How open access is crucial to the future of science: A reply - Romesburg - 2017 - The Journal of Wildlife Management - Wiley Online Library
Tonydlp's bookmarks 2020-12-03
Summary:
ABSTRACT I explained how publishing wildlife research in open access (OA) journals like PLOS ONE makes wildlife science less reliable. Subsequently, several researchers rejected my explanation, opining that OA journals have top publishing standards and are crucial for the future of wildlife science because researchers in developing countries can access them for free, better enabling them to contribute. Consequently, some opined that research societies should consider remaking their society journals into OA journals, in particular the Journal of Wildlife Management (JWM) sponsored by The Wildlife Society (TWS) becoming an OA journal.
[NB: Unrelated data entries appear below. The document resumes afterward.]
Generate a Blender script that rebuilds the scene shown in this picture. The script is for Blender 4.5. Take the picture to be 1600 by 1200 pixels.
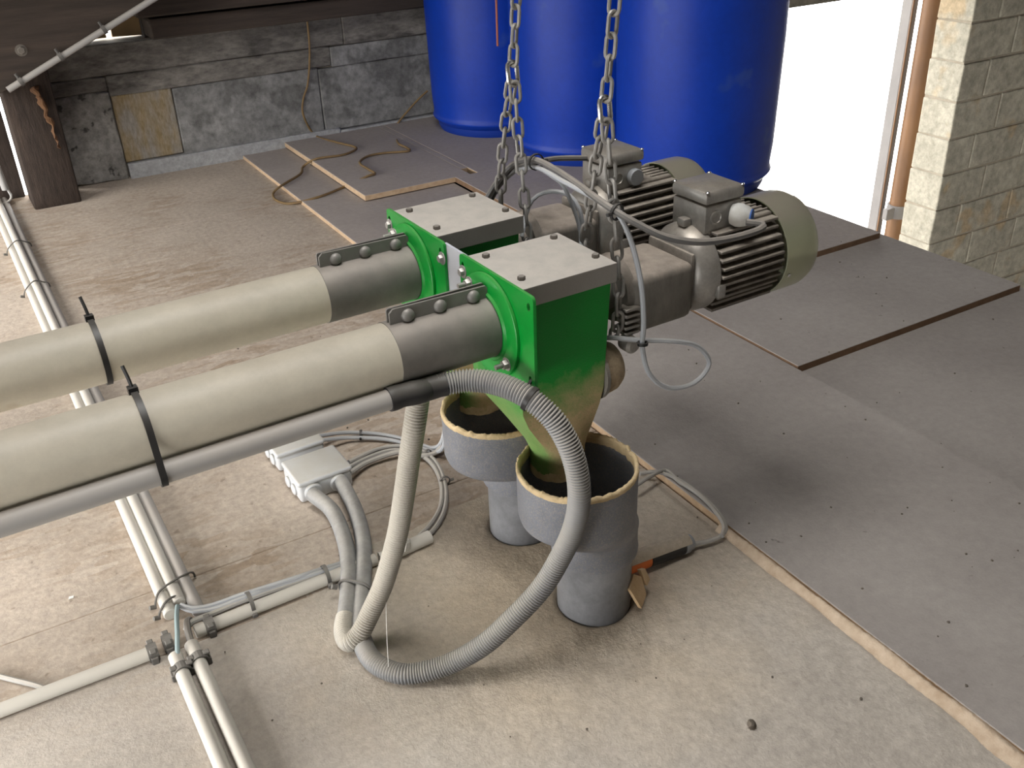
import bpy, bmesh, math, random
from mathutils import Vector, Matrix, noise

for o in list(bpy.data.objects):
    bpy.data.objects.remove(o)
S = bpy.context.scene
C = S.collection
random.seed(7)
rad = math.radians

# ---------------------------------------------------------------- camera
cam_d = bpy.data.cameras.new('camera')
cam_d.sensor_width = 36.0
cam_d.lens = 36.0 * 1503.82 / 1600.0
cam_d.clip_start = 0.02
cam = bpy.data.objects.new('camera', cam_d)
C.objects.link(cam)
_y, _p, _r = rad(60.455), rad(29.475), rad(-2.179)
_f = Vector((math.cos(_y) * math.cos(_p), math.sin(_y) * math.cos(_p), -math.sin(_p)))
_rt = Vector((math.sin(_y), -math.cos(_y), 0))
_up = _rt.cross(_f)
_rt, _up = math.cos(_r) * _rt + math.sin(_r) * _up, -math.sin(_r) * _rt + math.cos(_r) * _up
cam.matrix_world = Matrix(((_rt.x, _up.x, -_f.x, 0), (_rt.y, _up.y, -_f.y, 0), (_rt.z, _up.z, -_f.z, 1.0), (0, 0, 0, 1)))
S.camera = cam

# ---------------------------------------------------------------- world, daylight, exposure
wd = bpy.data.worlds.new('overcast_sky')
S.world = wd
wd.use_nodes = True
wd.node_tree.nodes['Background'].inputs[0].default_value = (1.0, 0.99, 0.975, 1)
wd.node_tree.nodes['Background'].inputs[1].default_value = 14.0

# the sky comes in through openings of the barn, the roof one added for fill; each gets a portal so that it is sampled well
def portal(name, loc, target, sx, sy):
    d = bpy.data.lights.new(name, 'AREA')
    d.shape = 'RECTANGLE'
    d.size, d.size_y = sx, sy
    d.cycles.is_portal = True
    o = bpy.data.objects.new(name, d)
    C.objects.link(o)
    o.location = loc
    o.rotation_euler = (Vector(target) - Vector(loc)).to_track_quat('-Z', 'Y').to_euler()
    return o
WIN = (0.1, 2.2, 0.05, 0.52)         # low eaves opening on the left: y0, y1, z0, z1 (wall at x = -0.75)
WIN2 = (2.3, 3.5, 0.03, 0.58)        # nearer eaves opening (wall at x = -0.35)
SKY = (-0.3, 0.8, 0.45, 1.55)         # unseen roof opening added for overhead fill: x0, x1, y0, y1
DOOR = (2.62, 4.0, -2.7, 0.405)      # opening in the gable: x0, x1, z0, z1
for nm, W_, wx in (('eaves_portal', WIN, -0.755), ('eaves_portal_far', WIN2, -0.355)):
    yc, zc = (W_[0] + W_[1]) / 2, (W_[2] + W_[3]) / 2
    portal(nm, (wx, yc, zc), (9, yc, zc), W_[1] - W_[0], W_[3] - W_[2])
portal('roof_fill_portal', ((SKY[0] + SKY[1]) / 2, (SKY[2] + SKY[3]) / 2, 2.395), ((SKY[0] + SKY[1]) / 2, (SKY[2] + SKY[3]) / 2, 0), SKY[1] - SKY[0], SKY[3] - SKY[2])
portal('door_portal', ((DOOR[0] + DOOR[1]) / 2, 3.02, (DOOR[2] + DOOR[3]) / 2), ((DOOR[0] + DOOR[1]) / 2, -9, (DOOR[2] + DOOR[3]) / 2), DOOR[1] - DOOR[0], DOOR[3] - DOOR[2])

S.view_settings.view_transform = 'Standard'
S.view_settings.look = 'None'
S.view_settings.exposure = -0.17
S.view_settings.gamma = 1.0
S.view_settings.use_curve_mapping = False

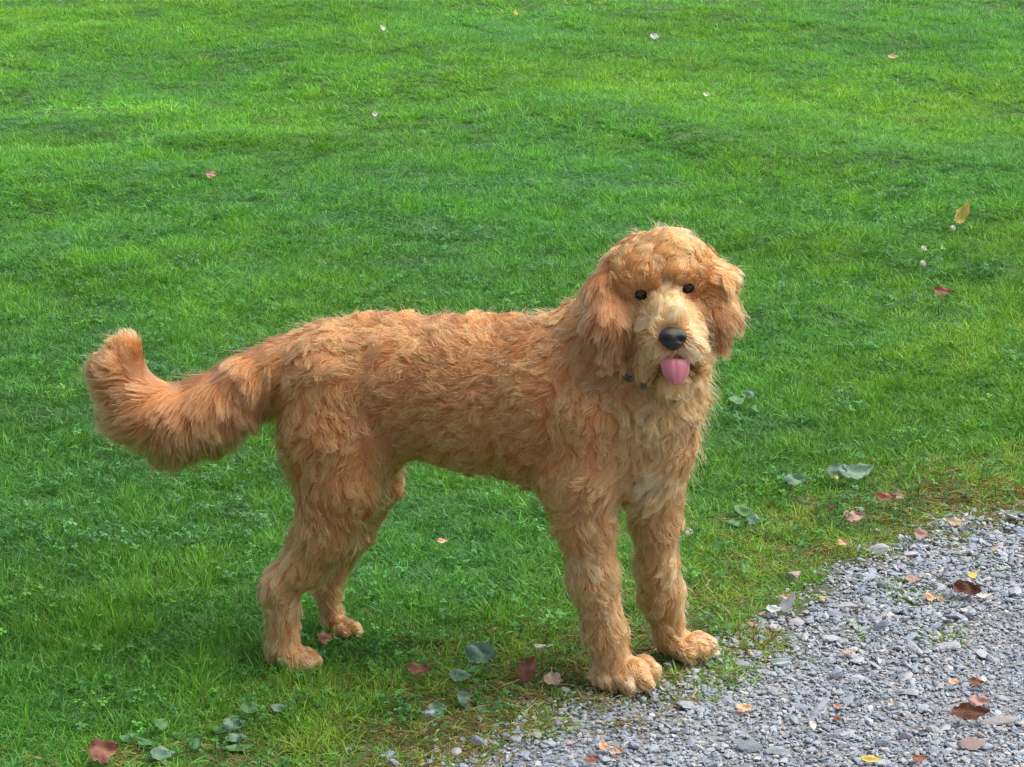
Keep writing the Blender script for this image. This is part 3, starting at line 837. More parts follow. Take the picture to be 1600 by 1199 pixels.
# far thigh and hind leg
bit((575, 660, 4.05), (592, 755, 4.06), 56, 32, DN, .028, .9, .3, col=.45)
bit((592, 755, 4.06), (555, 830, 4.075), 32, 26, (-.3, 0, -1), .026, .8, .3, col=.52)
bit((555, 830, 4.075), (510, 915, 4.08), 26, 18, (-.4, 0, -1), .022, .8, .3, col=.6)
bit((510, 915, 4.08), (520, 972, 4.07), 18, 16, DN, .018, .7, .3, col=.65)
bit((520, 975, 4.07), (552, 984, 4.05), 15, 12, (1, -.3, -.3), .012, .5, .2, col=.7, k=.008, down=0)
for (u, v, w) in ((540, 990, 4.035), (558, 988, 4.04)):
    bit((u - 10, v - 5, w + .006), (u, v, w), 9, 8, (1, -.3, -.3), .009, .5, .15, col=.7, k=.004, down=0)
# tail: a plume swept down and back, curling up at the tip
T = 'tail_hair'
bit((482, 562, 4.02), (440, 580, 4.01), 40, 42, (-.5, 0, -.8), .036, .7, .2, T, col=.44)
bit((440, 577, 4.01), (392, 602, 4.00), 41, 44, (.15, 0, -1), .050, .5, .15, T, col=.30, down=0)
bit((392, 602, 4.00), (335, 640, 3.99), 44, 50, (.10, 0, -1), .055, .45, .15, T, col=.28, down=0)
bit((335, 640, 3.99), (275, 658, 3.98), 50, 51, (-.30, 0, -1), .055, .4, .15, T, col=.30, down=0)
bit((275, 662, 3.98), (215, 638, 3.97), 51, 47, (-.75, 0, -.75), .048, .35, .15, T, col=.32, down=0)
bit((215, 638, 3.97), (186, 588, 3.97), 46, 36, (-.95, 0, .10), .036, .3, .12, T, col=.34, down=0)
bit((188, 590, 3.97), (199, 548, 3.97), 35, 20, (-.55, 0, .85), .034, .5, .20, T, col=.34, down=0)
# skull
bit((1002, 430, 3.85), (1062, 426, 3.85), 55, 52, (0, -.25, 1), .022, 0.9, .26, col=.62, down=0)
bit((1030, 412, 3.865), (1036, 408, 3.855), 43, 41, (-.2, .5, .6), .034, 1.2, .5, col=.68, down=0)
bit((1030, 470, 3.86), (1042, 500, 3.84), 58, 52, (0, -.3, -1), .030, .9, .3, col=.6)
# brows, cheeks
bit((995, 436, 3.812), (1018, 432, 3.802), 14, 13, (-.5, -.2, .9), .014, .6, .25, col=.60, k=.01, down=0)
bit((1056, 425, 3.800), (1078, 428, 3.810), 13, 13, (.5, -.2, .9), .014, .6, .25, col=.60, k=.01, down=0)
bit((990, 500, 3.825), (1000, 545, 3.815), 28, 24, (-.4, -.2, -1), .034, .7, .35, col=.58)
bit((1092, 490, 3.825), (1090, 540, 3.815), 22, 20, (.3, -.2, -1), .034, .7, .35, col=.6)
# muzzle, lips, chin
bit((1042, 478, 3.795), (1050, 506, 3.752), 28, 23, (0, .3, 1), .020, .6, .30, col=.80, k=.018, down=0)
bit((1026, 508, 3.785), (1034, 536, 3.748), 27, 24, (-1, -.1, -.4), .026, .7, .30, col=.72, k=.014, down=.4)
bit((1066, 505, 3.785), (1070, 534, 3.748), 26, 23, (1, -.1, -.4), .026, .7, .30, col=.74, k=.014, down=.4)
bit((1022, 545, 3.760), (1012, 572, 3.775), 17, 13, (-.3, -.2, -1), .026, .8, .3, col=.58, k=.01)
bit((1082, 545, 3.762), (1092, 568, 3.775), 16, 12, (.3, -.2, -1), .026, .8, .3, col=.58, k=.01)
bit((1054, 592, 3.80), (1055, 592, 3.765), 24, 18, (0, -.2, -1), .030, 1.0, .3, col=.62, k=.006)
# ears
E = 'ear_hair'
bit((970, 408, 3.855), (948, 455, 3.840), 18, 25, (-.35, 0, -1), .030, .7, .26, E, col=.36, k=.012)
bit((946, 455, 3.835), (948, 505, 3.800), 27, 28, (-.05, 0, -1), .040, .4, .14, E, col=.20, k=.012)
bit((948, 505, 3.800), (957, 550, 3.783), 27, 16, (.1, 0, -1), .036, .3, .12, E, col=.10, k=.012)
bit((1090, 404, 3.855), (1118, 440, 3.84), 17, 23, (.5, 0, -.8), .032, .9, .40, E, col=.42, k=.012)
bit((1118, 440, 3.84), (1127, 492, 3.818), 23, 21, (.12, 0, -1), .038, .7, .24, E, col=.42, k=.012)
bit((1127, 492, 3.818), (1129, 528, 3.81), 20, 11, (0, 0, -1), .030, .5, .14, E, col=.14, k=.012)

# carve marks: eye sockets and mouth
EYES = [P(1001.5, 459, 3.7775), P(1074, 449, 3.7755)]
EYE_R = [0.0115, 0.0115]
MOUTH = (P(1055, 566, 3.745), P(1055, 566, 3.80))

def cap_d(p, b):
    A, B = b['A'], b['B']
    q = p - A; d = B - A
    if b['sq'] != 1.0:
        s = b['sq'] - 1.0
        q = q + (q @ HAX)[:, None] * HAX[None] * s
        d = d + (d @ HAX) * HAX * s
    t = np.clip((q @ d) / (d @ d), 0, 1)
    r = b['ra'] + (b['rb'] - b['ra']) * t
    return (np.linalg.norm(q - t[:, None] * d, axis=1) - r).astype(np.float64), t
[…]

In this, my response to them, I show that their opinions are misguided and explain 1) how OA journals unquestionably have inferior publishing standards; 2) why OA is not crucial to the future of wildlife science; 3) why wildlife science's investing its limited resources in certain areas other than OA publishing is crucial to its future; 4) why changing JWM into an OA journal would quite possibly result in losing both TWS and JWM as we know them, leaving us with much less effective replacements; 5) how universities push for open access not because OA leads to better science (it does not) but because OA saves university libraries money, serves egalitarian attitudes among faculty and students, and provides graduate students with the quickest and easiest way of getting their articles into print; and 6) how the goal of growing science in developing countries requires growing the countries’ economies as prerequisite to growing their science, irrespective of the availability of OA articles. As well, these ideas hold beyond wildlife science, including throughout the natural resources and environmental sciences.